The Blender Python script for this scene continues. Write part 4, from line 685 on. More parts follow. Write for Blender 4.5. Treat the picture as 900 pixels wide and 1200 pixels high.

═══

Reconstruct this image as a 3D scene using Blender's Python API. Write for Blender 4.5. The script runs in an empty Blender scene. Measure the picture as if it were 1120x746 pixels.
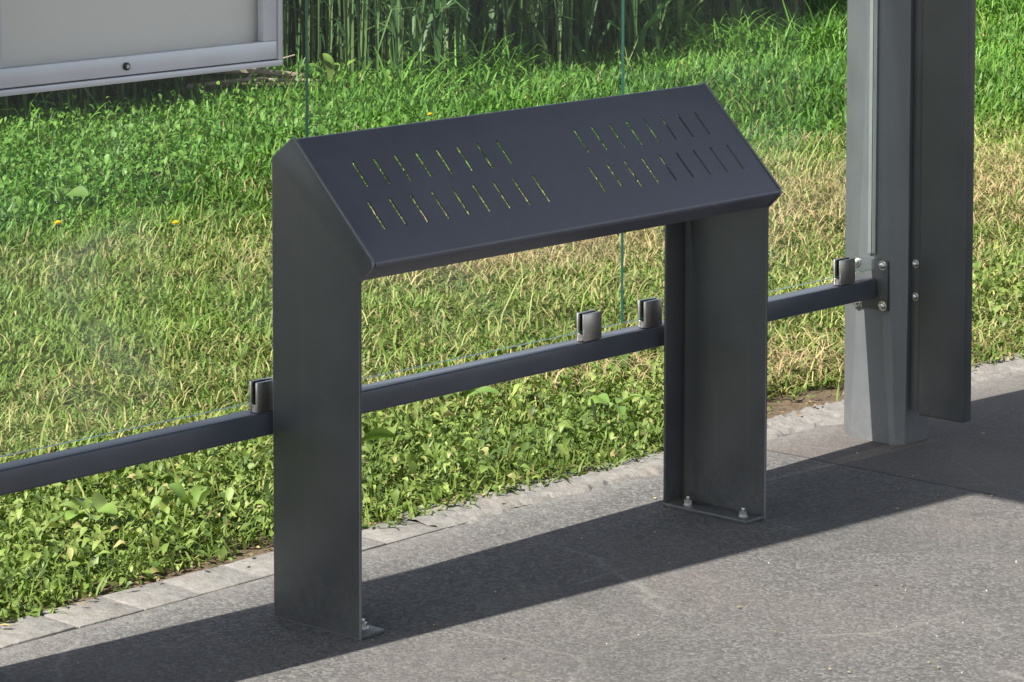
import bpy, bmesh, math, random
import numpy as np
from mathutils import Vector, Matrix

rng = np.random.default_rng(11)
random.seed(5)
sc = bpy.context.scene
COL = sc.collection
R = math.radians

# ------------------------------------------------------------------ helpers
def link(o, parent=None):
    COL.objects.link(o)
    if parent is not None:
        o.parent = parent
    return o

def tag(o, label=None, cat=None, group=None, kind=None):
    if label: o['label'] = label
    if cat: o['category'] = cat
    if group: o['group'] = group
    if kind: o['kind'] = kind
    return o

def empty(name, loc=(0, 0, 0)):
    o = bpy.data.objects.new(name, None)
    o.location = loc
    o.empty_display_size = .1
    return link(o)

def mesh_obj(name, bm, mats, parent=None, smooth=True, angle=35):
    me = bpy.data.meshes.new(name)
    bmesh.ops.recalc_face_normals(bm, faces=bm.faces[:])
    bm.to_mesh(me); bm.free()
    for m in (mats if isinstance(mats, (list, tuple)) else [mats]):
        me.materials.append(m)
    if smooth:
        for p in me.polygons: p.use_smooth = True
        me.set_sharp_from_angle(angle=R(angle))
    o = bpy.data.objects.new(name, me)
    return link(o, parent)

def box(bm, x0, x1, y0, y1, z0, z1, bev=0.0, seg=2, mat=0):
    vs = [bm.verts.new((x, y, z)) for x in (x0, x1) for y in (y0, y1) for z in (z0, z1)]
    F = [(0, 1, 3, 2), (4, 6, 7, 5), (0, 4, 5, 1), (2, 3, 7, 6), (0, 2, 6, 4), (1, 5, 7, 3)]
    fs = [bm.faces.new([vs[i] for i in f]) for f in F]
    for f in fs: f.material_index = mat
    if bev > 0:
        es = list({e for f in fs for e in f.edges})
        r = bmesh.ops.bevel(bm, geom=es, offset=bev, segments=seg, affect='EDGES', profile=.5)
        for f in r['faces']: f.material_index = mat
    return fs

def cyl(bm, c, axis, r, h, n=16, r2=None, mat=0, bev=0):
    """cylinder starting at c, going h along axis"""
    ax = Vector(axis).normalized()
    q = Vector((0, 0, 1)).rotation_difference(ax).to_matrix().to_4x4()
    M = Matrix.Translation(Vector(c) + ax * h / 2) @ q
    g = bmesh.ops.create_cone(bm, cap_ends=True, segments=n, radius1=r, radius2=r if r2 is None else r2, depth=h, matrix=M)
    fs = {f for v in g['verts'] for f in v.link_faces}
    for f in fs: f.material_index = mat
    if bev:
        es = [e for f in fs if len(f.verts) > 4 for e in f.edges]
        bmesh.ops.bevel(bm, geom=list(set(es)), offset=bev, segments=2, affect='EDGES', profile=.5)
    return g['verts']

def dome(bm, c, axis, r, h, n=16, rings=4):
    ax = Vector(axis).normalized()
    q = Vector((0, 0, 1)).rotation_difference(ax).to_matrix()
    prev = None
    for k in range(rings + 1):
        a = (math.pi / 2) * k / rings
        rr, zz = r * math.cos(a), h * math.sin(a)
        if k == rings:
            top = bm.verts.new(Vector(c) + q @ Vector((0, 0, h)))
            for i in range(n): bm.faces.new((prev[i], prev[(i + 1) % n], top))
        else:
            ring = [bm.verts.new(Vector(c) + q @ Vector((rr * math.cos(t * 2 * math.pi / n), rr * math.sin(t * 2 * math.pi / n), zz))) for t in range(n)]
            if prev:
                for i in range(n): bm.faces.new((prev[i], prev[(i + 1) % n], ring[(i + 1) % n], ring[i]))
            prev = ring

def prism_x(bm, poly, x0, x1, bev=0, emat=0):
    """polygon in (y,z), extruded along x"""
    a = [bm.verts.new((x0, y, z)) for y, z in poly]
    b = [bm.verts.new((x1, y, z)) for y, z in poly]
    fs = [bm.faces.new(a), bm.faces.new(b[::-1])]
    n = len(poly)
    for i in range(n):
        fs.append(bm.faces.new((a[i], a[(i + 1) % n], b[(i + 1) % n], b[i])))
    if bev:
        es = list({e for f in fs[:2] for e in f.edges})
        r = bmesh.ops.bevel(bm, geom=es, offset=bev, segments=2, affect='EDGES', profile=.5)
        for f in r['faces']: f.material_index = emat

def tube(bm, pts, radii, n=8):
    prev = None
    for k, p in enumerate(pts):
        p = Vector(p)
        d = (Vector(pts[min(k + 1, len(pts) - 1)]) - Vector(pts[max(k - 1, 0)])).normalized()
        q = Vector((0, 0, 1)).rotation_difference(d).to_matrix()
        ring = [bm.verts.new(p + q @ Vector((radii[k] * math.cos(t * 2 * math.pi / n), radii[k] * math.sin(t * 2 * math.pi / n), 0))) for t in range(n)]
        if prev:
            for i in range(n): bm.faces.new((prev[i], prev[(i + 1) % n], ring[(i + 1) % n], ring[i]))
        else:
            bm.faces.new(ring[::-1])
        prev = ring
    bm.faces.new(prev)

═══

Pictures are not part of the copy. Write out only the lines from the one containing "Reconstruct this image" through the one containing "R = math.radians", exactly as they stand, both included.

Reconstruct this image as a 3D scene using Blender's Python API. Write for Blender 4.5. The script runs in an empty Blender scene. Measure the picture as if it were 1120x746 pixels.
import bpy, bmesh, math, random
import numpy as np
from mathutils import Vector, Matrix

rng = np.random.default_rng(11)
random.seed(5)
sc = bpy.context.scene
COL = sc.collection
R = math.radians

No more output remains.